The population of New Yorkers living in homeless shelters has remained flat for the first time in a decade, officials said on Wednesday. During a City Council budget hearing, Steven Banks, the commissioner of the Department of Social Services, said the city has finally “broken the trajectory” and started to reverse the trend of uninterrupted shelter growth. “We would have more than 70,000 people in shelter today if it wasn’t for prevention and housing investments,” Banks said, as reported by the New York Post. The number of New Yorkers living in shelters has hovered around 60,000 daily for the last two years.

But Comptroller Scott Stringer called it “unacceptable” to barely make a dent in the homeless population, despite record-spending on services, which has doubled to $3.2 billion from 2014 to 2019.

“This is a moral crisis – and what we are doing today simply isn’t working. It’s time to recognize that reality, and meet the problem head on with a new approach,” Stringer testified during the hearing on Wednesday.

Stringer’s report shows that shelter costs have doubled to $1.9 billion from 2014 to 2019, as first reported by the Wall Street Journal. The report found that the Department of Homeless Services’ spending on adult and family shelter is a main driver of expenses; adult shelter operations have increased from $326 million in 2014 to $666 million in 2019.

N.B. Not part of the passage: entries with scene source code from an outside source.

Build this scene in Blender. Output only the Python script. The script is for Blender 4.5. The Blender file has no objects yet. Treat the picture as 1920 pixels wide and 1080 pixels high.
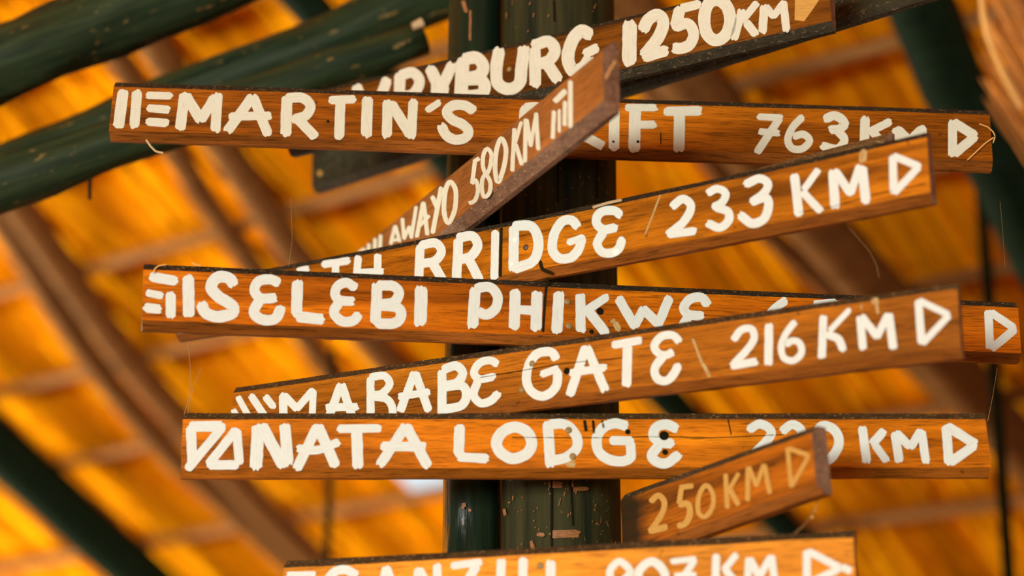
import bpy, math, random
from mathutils import Vector, Matrix, noise

random.seed(7)
SC = bpy.context.scene
COL = SC.collection

# ------------------------------------------------------------------ camera
F = 4000.0                     # focal length in pixels of a 1920 px wide frame
TH = math.radians(18.0)        # the camera looks up
CAM = Vector((0.0, 0.0, 1.6))
RIGHT = Vector((1, 0, 0))
UP = Vector((0, -math.sin(TH), math.cos(TH)))
FWD = Vector((0, math.cos(TH), math.sin(TH)))
cd = bpy.data.cameras.new('camera')
cam = bpy.data.objects.new('camera', cd)
COL.objects.link(cam)
cam.location = CAM
cam.rotation_euler = (math.radians(90) + TH, 0, 0)
cd.sensor_width = 36.0
cd.lens = F / 1920 * 36.0
cd.clip_start = 0.05
cd.dof.use_dof = True
cd.dof.focus_distance = 3.90
cd.dof.aperture_fstop = 1.2
SC.camera = cam

# ------------------------------------------------------------------ sky, light, exposure
W = bpy.data.worlds.new('sky')
SC.world = W
W.use_nodes = True
wn = W.node_tree.nodes
wn['Background'].inputs[0].default_value = (0.86, 0.95, 1.0, 1)
wn['Background'].inputs[1].default_value = 0.9
LIGHT_W = 3450.0
THATCH_FILL_W = 2800.0


def area(name, loc, target, sx, sy, watts, col):
    ld = bpy.data.lights.new(name, 'AREA')
    ld.shape = 'RECTANGLE'
    ld.size = sx
    ld.size_y = sy
    ld.energy = watts
    ld.color = col
    o = bpy.data.objects.new(name, ld)
    COL.objects.link(o)
    o.location = loc
    o.rotation_euler = (Vector(target) - Vector(loc)).to_track_quat('-Z', 'Y').to_euler()
    return o


# daylight through the open side of the shelter, behind and to the left of the camera
area('daylight_open_side', (-7.0, -11.0, 1.2), (0.5, 5.0, 3.2), 6.5, 2.4, LIGHT_W, (1.0, 0.97, 0.88))
# added fill lamp, low ahead and to the left, brightens the thatch from below
area('thatch_fill_lamp', (-7.5, 10.5, 0.15), (-1.5, 8.0, 6.0), 5.0, 3.0, THATCH_FILL_W, (1.0, 0.95, 0.72))
SC.view_settings.view_transform = 'Standard'
SC.view_settings.look = 'None'
SC.view_settings.exposure = 0.0
SC.view_settings.gamma = 1.0
SC.view_settings.use_curve_mapping = False
SC.cycles.use_denoising = True
SC.cycles.max_bounces = 6


# ------------------------------------------------------------------ pixel rays
def P(px, py, d):
    return CAM + (RIGHT * ((px - 960) / F) - UP * ((py - 540) / F) + FWD) * d


def raydir(px, py):
    return RIGHT * ((px - 960) / F) - UP * ((py - 540) / F) + FWD


def rayz(py):
    return raydir(960, py).z


# ------------------------------------------------------------------ materials
class NT:
    def __init__(self, name):
        self.m = bpy.data.materials.new(name)
        self.m.use_nodes = True
        self.t = self.m.node_tree
        self.b = self.t.nodes['Principled BSDF']

    def n(self, typ, **kw):
        nd = self.t.nodes.new(typ)
        for k, v in kw.items():
            setattr(nd, k, v)
        return nd

    def l(self, a, b):
        self.t.links.new(a, b)

    def coords(self, out='Object', scale=(1, 1, 1), loc=(0, 0, 0)):
        tc = self.n('ShaderNodeTexCoord')
        mp = self.n('ShaderNodeMapping')
        mp.inputs['Scale'].default_value = scale
        mp.inputs['Location'].default_value = loc
        self.l(tc.outputs[out], mp.inputs[0])
        return mp.outputs[0]

    def noise(self, vec, scale=1.0, detail=4.0, rough=0.6, dist=0.0):
        nz = self.n('ShaderNodeTexNoise')
        nz.inputs['Scale'].default_value = scale
        nz.inputs['Detail'].default_value = detail
        nz.inputs['Roughness'].default_value = rough
        nz.inputs['Distortion'].default_value = dist
        self.l(vec, nz.inputs['Vector'])
        return nz.outputs['Fac']

    def ramp(self, fac, stops):
        r = self.n('ShaderNodeValToRGB')
        el = r.color_ramp.elements
        while len(el) < len(stops):
            el.new(0.5)
        for e, (p, c) in zip(el, stops):
            e.position = p
            e.color = c if len(c) == 4 else (*c, 1)
        self.l(fac, r.inputs[0])
        return r.outputs[0]

    def mix(self, fac, a, b, mode='MIX'):
        m = self.n('ShaderNodeMix', data_type='RGBA', blend_type=mode)
        for s, v in ((m.inputs[0], fac), (m.inputs[6], a), (m.inputs[7], b)):
            if isinstance(v, (int, float)):
                s.default_value = v
            elif isinstance(v, tuple):
                s.default_value = v if len(v) == 4 else (*v, 1)
            else:
                self.l(v, s)
        return m.outputs[2]

    def bump(self, h, strength=0.3, dist=0.002):
        b = self.n('ShaderNodeBump')
        b.inputs['Strength'].default_value = strength
        b.inputs['Distance'].default_value = dist
        self.l(h, b.inputs['Height'])
        self.l(b.outputs[0], self.b.inputs['Normal'])

    def finish(self, color, rough=0.6, spec=0.3):
        if isinstance(color, tuple):
            self.b.inputs['Base Color'].default_value = (*color, 1)
        else:
            self.l(color, self.b.inputs['Base Color'])
        self.b.inputs['Roughness'].default_value = rough
        self.b.inputs['Specular IOR Level'].default_value = spec
        return self.m


def grey(a):
    return (a, a, a)


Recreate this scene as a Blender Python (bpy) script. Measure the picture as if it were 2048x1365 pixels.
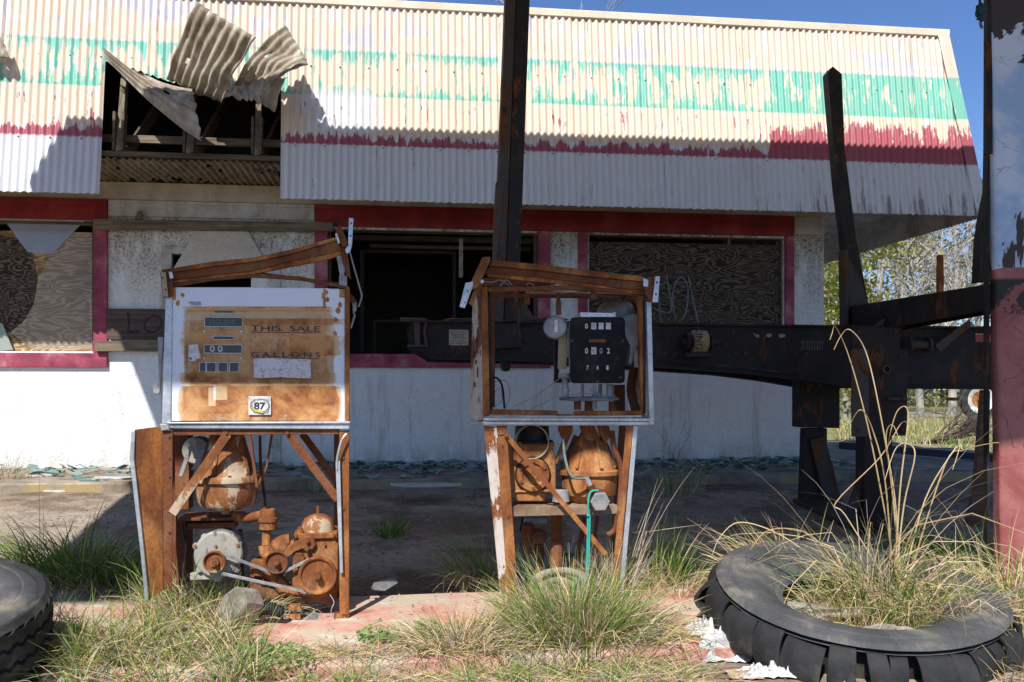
import bpy, bmesh, math, random
import numpy as np
from mathutils import Vector, Matrix, noise as mnoise
R = math.radians
random.seed(7); rng = np.random.default_rng(7)
sc = bpy.context.scene; COL = sc.collection
for o in list(bpy.data.objects): bpy.data.objects.remove(o)

# ------------------------------------------------------------ camera, sky, sun
F = 1800.0; HZ = 777.0; CZ = 1.13           # focal length and horizon row (px of a 2048 wide picture), eye height
cam = bpy.data.cameras.new('camera'); co = bpy.data.objects.new('camera', cam); COL.objects.link(co)
cam.sensor_width = 36; cam.lens = F/2048*36; cam.shift_y = (HZ-682.5)/2048; cam.clip_end = 2000; cam.clip_start = .05
co.location = (0, 0, CZ); co.rotation_euler = (R(90), 0, 0); sc.camera = co
SUN_EL, SUN_AZ = R(47), R(16)                # light travels forward and AZ to the right
w = bpy.data.worlds.new('World'); sc.world = w; w.use_nodes = True
nt = w.node_tree; sky = nt.nodes.new('ShaderNodeTexSky'); sky.sky_type = 'NISHITA'; sky.sun_disc = False
sky.sun_elevation = SUN_EL; sky.sun_rotation = R(180)+SUN_AZ; sky.air_density = 1.0; sky.dust_density = 0; sky.ozone_density = 5
bg = nt.nodes['Background']; bg.inputs[1].default_value = .08; tn = nt.nodes.new('ShaderNodeMix'); tn.data_type = 'RGBA'; tn.blend_type = 'MULTIPLY'; tn.inputs[0].default_value = 1; tn.inputs[7].default_value = (.86, .99, 1.22, 1); nt.links.new(sky.outputs[0], tn.inputs[6]); nt.links.new(tn.outputs[2], bg.inputs[0])
sl = bpy.data.lights.new('sun', 'SUN'); so = bpy.data.objects.new('sun', sl); COL.objects.link(so)
sl.energy = 4.7; sl.angle = R(.53); sl.color = (1, .955, .89)
d = Vector((math.sin(SUN_AZ)*math.cos(SUN_EL), math.cos(SUN_AZ)*math.cos(SUN_EL), -math.sin(SUN_EL)))
so.rotation_euler = d.to_track_quat('-Z', 'Y').to_euler()
sc.view_settings.view_transform = 'Standard'; sc.view_settings.look = 'None'; sc.view_settings.exposure = 0.5

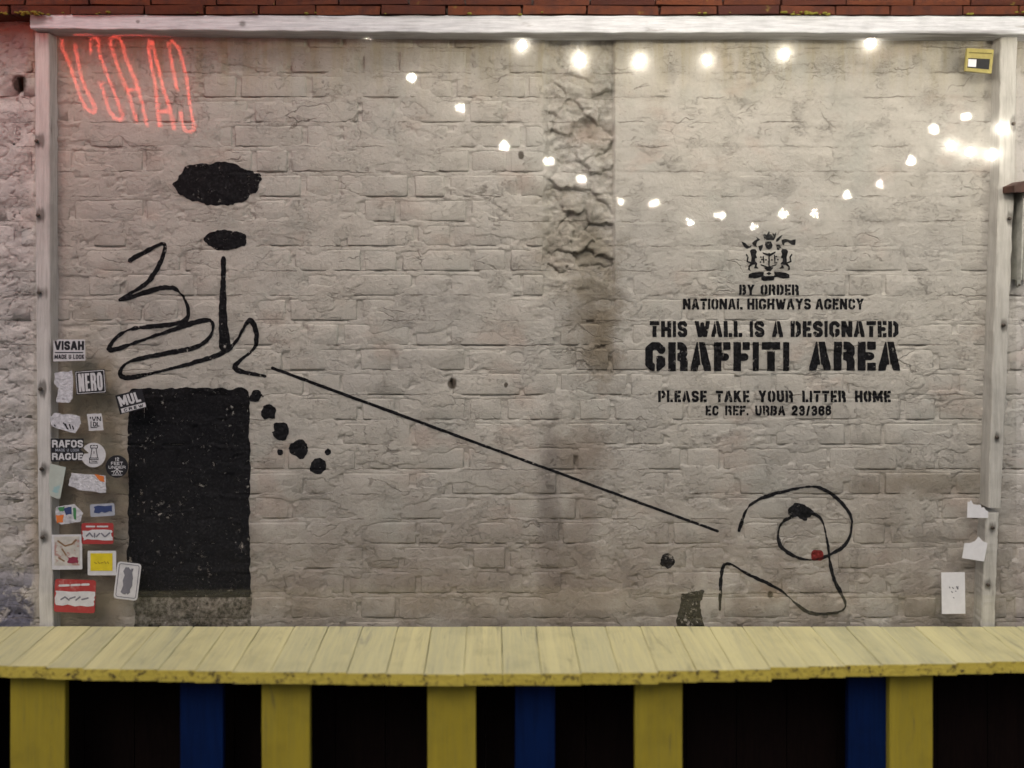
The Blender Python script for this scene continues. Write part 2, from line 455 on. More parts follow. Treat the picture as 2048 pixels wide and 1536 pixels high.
vis = []
for b in BR:
    x0, x1, y0, y1 = b
    area = (min(x1, 2048) - max(x0, 0)) * (min(y1, 1255) - max(y0, 60))
    vis.append((area if (x1 > 0 and x0 < 2048 and y0 < 1255) else 0, b))
vis.sort(key=lambda t: -t[0])
bv, bf = [], []                  # all bricks for projection
SV = MB()
for n, (area, (x0, x1, y0, y1)) in enumerate(vis):
    w, h = (x1 - x0) * S, (y1 - y0) * S
    c = P((x0 + x1) / 2, (y0 + y1) / 2)
    left = x0 < 70
    rough = 3.0 if left else 1.0
    proud = random.gauss(0, 0.0008) - (0.004 if left else 0)
    if x0 > 1228 and y1 < 520: proud -= 0.0008
    kind = ('s' if w > 0.17 else 'h') + ('r' if left else '')
    ref_w = 0.204 if w > 0.17 else 0.0975
    me, vs, fs = brick_mesh(kind, ref_w, 0.0648, rough, random.randrange(14))
    sx, sz = w / ref_w, h / 0.0648
    rz = random.gauss(0, 0.004); rx = random.gauss(0, 0.010)
    loc = Vector((c.x, -proud, c.z))
    from mathutils import Matrix
    mw = Matrix.Translation(loc) @ Matrix.Rotation(rx, 4, 'X') @ Matrix.Rotation(rz, 4, 'Z') @ Matrix.Diagonal((sx, 1, sz, 1))
    wv = [mw @ Vector(v) for v in vs]
    k = len(bv); bv += wv; bf += [tuple(i + k for i in f) for f in fs]
    if n < 300 and area > 0:
        o = bpy.data.objects.new('brick', me); COL.objects.link(o); o.parent = wall
        o.location = loc; o.rotation_euler = (rx, 0, rz); o.scale = (sx, 1, sz)
    else:
        SV.add(wv, fs)
st = SV.obj('bricks', M_WALL, wall, smooth=True, origin=Vector((0, 0, 1))); st['kind'] = 'stuff'
BVH = BVHTree.FromPolygons(bv, bf)

# the mortar and paint skin that fills the joints and creeps over the brick edges
STEP = 2.4
gx = np.arange(X0, X1 + STEP, STEP); gy = np.arange(Y0, Y1 + STEP, STEP)
GX, GY = np.meshgrid(gx, gy)
def skin_height(X, Y):
    wx = X + (fbm(X/60, Y/60, 3) - .5) * 8; wy = Y + (fbm(X/45, Y/45, 5) - .5) * 7
    ph = ((wy - J0) % PITCH); dv = np.minimum(ph, PITCH - ph)
    joint = 1 - sst(3.0, 8.0, dv)
    H = -3.2 + joint * (1.4 + 2.2 * fbm(X/50, Y/18, 8)) + (fbm(X/9, Y/7, 21) - .5) * 1.6
    grv = np.exp(-((ph - (PITCH - 2.6)) / 1.9) ** 2) * sst(.42, .6, fbm(X/55, Y/30, 95))
    H = H - 4.5 * grv
    # paint run over the brick faces
    s = fbm(X/70, Y/38, 31, 5) + 0.10 * fbm(X/400, Y/300, 77, 2)
    s = s + 0.055 * joint
    cov = sst(0.53, 0.60, s)
    H = H * (1 - cov) + cov * (0.6 + 5.0 * np.clip(s - 0.53, 0, 1) * (0.6 + 0.8 * fbm(X/14, Y/10, 41)) + (fbm(X/12, Y/9, 43, 4) - .5) * 1.6)
    # narrow wandering cracks
    cr = np.abs(fbm(X/75, Y/26, 55, 4) - 0.5)
    crm = (1 - sst(0.0, 0.010, cr)) * sst(0.50, 0.60, fbm(X/140, Y/90, 57, 2))
    H = H - 3.5 * crm
    # right-hand bay: smoother, thicker coat
    rm = sst(1228, 1232, X) * (1 - sst(460, 620, Y + 60 * fbm(X/90, Y/90, 61)))
    Hr = 1.3 + (fbm(X/80, Y/30, 63, 5) - .5) * 4.0 - joint * 1.6 * sst(.45, .6, fbm(X/120, Y/40, 66))
    H = H * (1 - 0.75 * rm) + 0.75 * rm * Hr
    # brown smooth strip on the left
    lm = (1 - sst(215, 265, X + 30 * (fbm(X/50, Y/50, 67) - .5))) * sst(85, 95, X) * sst(640, 760, Y)
    Hl = 1.8 + (fbm(X/90, Y/60, 68, 4) - .5) * 1.6
    H = H * (1 - lm) + lm * Hl
    # rough margin outside the frame
    mm = (1 - sst(64, 76, X)) + sst(2040, 2052, X)
    Hm = -2.5 + (fbm(X/40, Y/28, 71, 6) - .45) * 20 - 5 * (1 - sst(0, .022, np.abs(fbm(X/60, Y/34, 74, 5) - .5)))
    H = H * (1 - mm) + mm * Hm
    # broken strip
    wob = 14 * (fbm(X/30, Y/30, 81) - .5)
    right_in = (1 - sst(1226.5, 1229, X)); left_in = sst(1083, 1100, X + wob)
    bm = right_in * left_in * (1 - sst(545, 610, Y + 50 * fbm(X/40, Y/40, 83)))
    rock = np.full_like(X, 0.0); best = np.full_like(X, 1e9); sec = np.full_like(X, 1e9); lev = np.zeros_like(X)
    r2 = random.Random(5)
    xx = X + 26 * (fbm(X/22, Y/22, 85) - .5); yy = Y + 26 * (fbm(X/20, Y/20, 86) - .5)
    for _ in range(58):
        a, b_, l = r2.uniform(1080, 1235), r2.uniform(60, 620), r2.uniform(-1, 1)
        tx, ty = r2.uniform(-.12, .12), r2.uniform(-.18, .30)
        d = np.hypot(xx - a, (yy - b_) * 1.35)
        upd = d < best
        sec = np.where(upd, best, np.minimum(sec, d))
        lev = np.where(upd, l * 6 + (xx - a) * tx + (yy - b_) * ty, lev); best = np.where(upd, d, best)
    edge = 1 - sst(0, 7, sec - best)
    Hb = -15 + lev * 1.35 - edge * 5 + (fbm(X/16, Y/12, 87, 5) - .5) * 15 - 6 * sst(.5, .8, fbm(X/50, Y/50, 88))
    Hb = np.clip(Hb, -38, -0.5)
    H = H * (1 - bm) + bm * Hb
    # softer damage running on downwards at the right edge of the strip
    cx = 1205 + 20 * np.sin(Y / 60) + (Y - 600) * 0.10
    dm = np.exp(-((X - cx) / 26) ** 2) * sst(590, 620, Y) * (1 - sst(760, 830, Y)) * sst(.42, .6, fbm(X/25, Y/25, 91))
    H = H + dm * (-9 + (fbm(X/9, Y/8, 92) - .5) * 14)
    # drilled holes
    for (hx, hy, hr, hd) in ((907, 765, 6.5, 14), (1012, 770, 3.5, 8), (38, 168, 11, 24), (1042, 310, 4, 8), (1150, 925, 10, 12), (1165, 255, 15, 16)):
        H = H - hd * np.exp(-(((X - hx) / hr) ** 2 + ((Y - hy) / (hr*1.2)) ** 2) ** 2)
    return H * 0.001
HS = skin_height(GX, GY)
nx_, ny_ = len(gx), len(gy)
co = np.empty((ny_ * nx_, 3)); co[:, 0] = (CX + (GX - VX) * S).ravel(); co[:, 1] = (-HS).ravel(); co[:, 2] = (EYE + (VY - GY) * S).ravel()
idx = np.arange(ny_ * nx_).reshape(ny_, nx_)
quads = np.stack([idx[1:, :-1], idx[1:, 1:], idx[:-1, 1:], idx[:-1, :-1]], -1).reshape(-1, 4)
me = bpy.data.meshes.new('mortar')
me.vertices.add(len(co)); me.vertices.foreach_set('co', co.ravel())
me.loops.add(quads.size); me.loops.foreach_set('vertex_index', quads.ravel())
me.polygons.add(len(quads)); me.polygons.foreach_set('loop_start', np.arange(0, quads.size, 4)); me.polygons.foreach_set('loop_total', np.full(len(quads), 4))
me.polygons.foreach_set('use_smooth', np.ones(len(quads), bool))
me.update(calc_edges=True); me.materials.append(M_WALL)
mo = bpy.data.objects.new('mortar', me); COL.objects.link(mo); mo.parent = wall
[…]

But Banks said several reforms made through Mayor Bill de Blasio’s Turning the Tide plan have been implemented, which has driven progress over the past five years. In addition to the flat shelter census, Banks said there has been a 37 percent drop in evictions, 2,000 fewer people on the street since 2016, and 200 substandard shelter sites closed.

Jane Meyer, a spokesperson for de Blasio, told the WSJ: “The shelter census has remained flat two years in a row for the first time in a decade. While there is always more work to be done, our strategies are taking hold, and we’re focused on taking that progress further.”